Numerous researches have drawn on the polymer-based thermal conductive composites to cope with heat dissipation issue both in the integrated electronics and human body. However, the limited thermal conductivity and mono-cooling mode even in the high filler content are always restricted its further application. Currently, the use of latent heat from phase transition has aroused researchers’ appetite for the thermal management. Herein, inspired by the sweat modulating the body temperature, a passive dual thermal management strategy was proposed by taking advantage of high latent heat and the improved thermal conductivity, where the liquid-vapor phase transition of water inside the MOF coated on the polymer-based composites to form the heterogeneous composites.
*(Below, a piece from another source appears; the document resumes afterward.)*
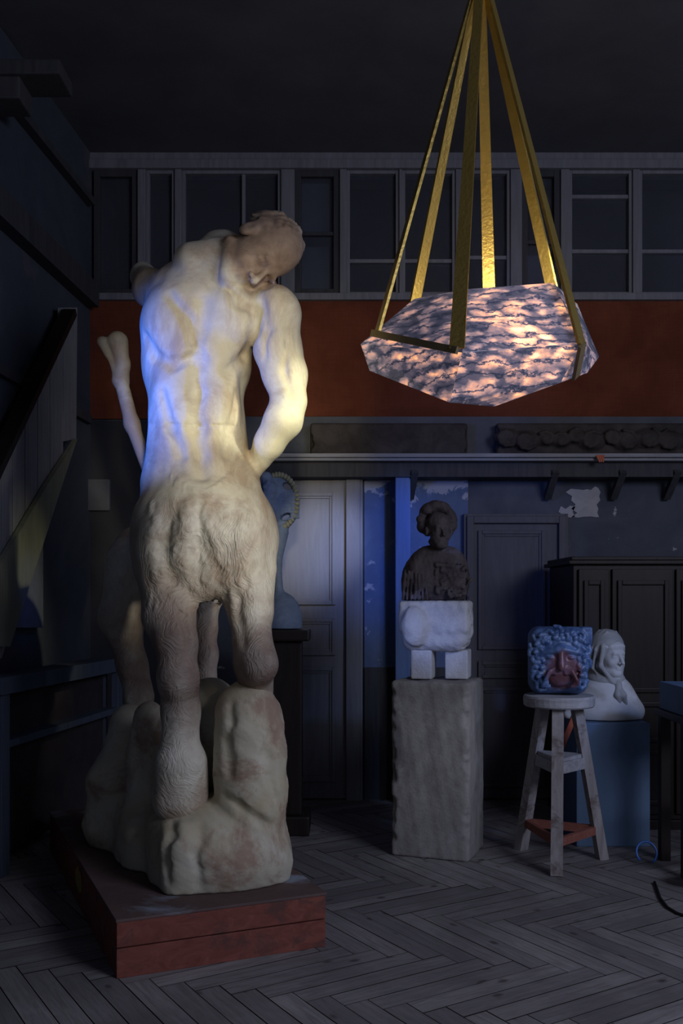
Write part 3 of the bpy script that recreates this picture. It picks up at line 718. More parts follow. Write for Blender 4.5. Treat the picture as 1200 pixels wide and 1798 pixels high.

In the proof-of-concept test, the obtained MIL-101 (Cr) MOF as the sorbent owned the high specific surface area of 1850 cm3/g, cyclic water uptake of 1.18 g and phase change enthalpy of 1780 J/g, which promoted the well spontaneous adsorption and desorption ability of water. While sulfur surface modified boron nitride/natural rubber composites (BN-S/NR) exhibited the excellent anisotropic thermal conductivity (11.48 W m−1 K−1) in the through-plane direction at the filler loading of 70 wt%. After the MIL-101 (Cr) MOF coated composites (MOF-BN-S/NR) with heterogeneous structure, the composites with 0.07 g MOF possessed the pretty cooling performance and thermal stability to adjust temperature at a proper range both in electronics and human body because of the dual passive heat dissipation approach. Therefore, these findings provide the meaningful insight into research to fabricate composites with heterogeneous-assisted heat dissipation in thermal management.